Filastin (Caliphal Palestine)

Years: 636 - 1072

Palestine was conquered by the Islamic Empire, beginning in 634 CE.

In 636 CE, the Battle of Yarmouk during the Muslim conquest of Syria marks the new Muslim hegemony over the region, which becomes known as Jund Filastin within the province of Bilâd al-Shâm (Greater Syria).

The majority of the population is Christian and is to remain so until the conquest of Saladin in 1187.

The invasion appears to have had little impact on social and administrative continuities for several decades.

The word 'Arab' at the time refers predominantly to Bedouin nomads, though Arab settlement is attested in the Judean highlands and near Jerusalem by the fifth century, and some tribes had converted to Christianity.

The local population engages in farming, which is considered demeaning, are called Nabaț, referring to Aramaic-speaking villagers.

An ḥadīth, brought in the name of a Muslim freedman who settled in Palestine ordered them not to settle in the villages, for he who abides in villages it is as if he abides in graves.'

In 661 CE, with the assassination of Ali, Muawiyah I becomes the uncontested Caliph of the Islamic World after being crowned in Jerusalem.

The Dome of the Rock, completed in 691, is the world's first great work of Islamic architecture.

The Umayyads, who spur a strong economic resurgence in the area, are replaced by the Abbasids in 750.

Ramla, the major city, becomes the administrative center for the following centuries.

Tiberias became a thriving centre of Muslim scholarship.

From 878, Palestine is ruled from Egypt by semiautonomous rulers for almost a century, beginning with the Turkish freeman Ahmad ibn Tulun, for whom both Jews and Christians pray when he lies dying and ending with the Ikhshidid rulers.

Reverence for Jerusalem increases during this period, with many of the Egyptian rulers choosing to be buried there.

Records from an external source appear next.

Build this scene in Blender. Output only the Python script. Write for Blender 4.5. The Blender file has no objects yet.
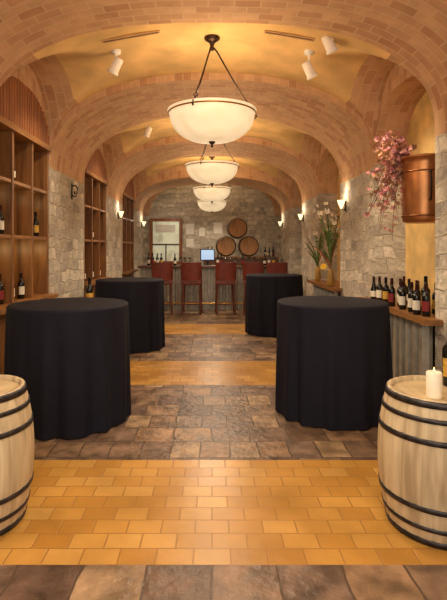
import bpy, math, random
from mathutils import Vector, Matrix
random.seed(7)
sc = bpy.context.scene
COL = sc.collection
pi = math.pi
F = 480.0

# ---------------------------------------------------------------- materials
def newmat(name):
    m = bpy.data.materials.new(name); m.use_nodes = True
    nt = m.node_tree; b = nt.nodes['Principled BSDF']
    return m, nt, b
def lin(c):
    return tuple(((v/255.0)/12.92 if v/255.0 <= .04045 else ((v/255.0+.055)/1.055)**2.4) for v in c) + (1,)
def ramp(nt, cols, interp='LINEAR'):
    r = nt.nodes.new('ShaderNodeValToRGB'); r.color_ramp.interpolation = interp
    e = r.color_ramp.elements
    while len(e) < len(cols): e.new(0.5)
    for i, c in enumerate(cols):
        e[i].position = i/(len(cols)-1) if interp == 'LINEAR' else i/len(cols)
        e[i].color = lin(c)
    return r
def plain(name, col, rough=.5, metal=0, var=.12, scale=8, bump=0, spec=None):
    m, nt, b = newmat(name)
    n = nt.nodes.new('ShaderNodeTexNoise'); n.inputs['Scale'].default_value = scale; n.inputs['Detail'].default_value = 4
    tc = nt.nodes.new('ShaderNodeTexCoord'); nt.links.new(tc.outputs['Object'], n.inputs['Vector'])
    lo = tuple(max(0, v*(1-var)) for v in col); hi = tuple(min(255, v*(1+var)) for v in col)
    r = ramp(nt, [lo, hi]); r.color_ramp.elements[0].position = .3; r.color_ramp.elements[1].position = .7
    nt.links.new(n.outputs['Fac'], r.inputs['Fac']); nt.links.new(r.outputs['Color'], b.inputs['Base Color'])
    b.inputs['Roughness'].default_value = rough; b.inputs['Metallic'].default_value = metal
    if spec is not None: b.inputs['Specular IOR Level'].default_value = spec
    if bump:
        bp = nt.nodes.new('ShaderNodeBump'); bp.inputs['Strength'].default_value = bump; bp.inputs['Distance'].default_value = .02
        nt.links.new(n.outputs['Fac'], bp.inputs['Height']); nt.links.new(bp.outputs['Normal'], b.inputs['Normal'])
    return m
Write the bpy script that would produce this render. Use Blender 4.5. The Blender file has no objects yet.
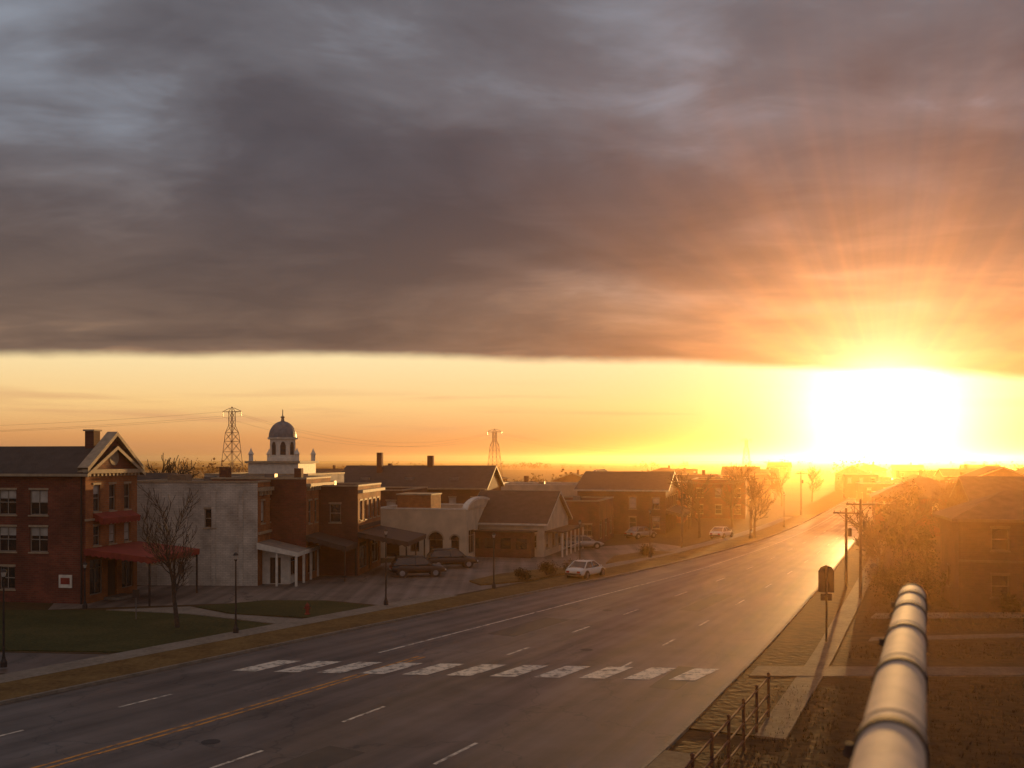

However, the later period becomes characterized by persecution of Christians as the threat from Byzantium grows.

The Fatimids, with a predominantly Berber army, invade the region in 970, a date that marks the beginning of a period of unceasing warfare between numerous enemies, which destroys Palestine, and in particular devastating its Jewish population.

Between 1071-73, Palestine is captured by the Great Seljuq Empire.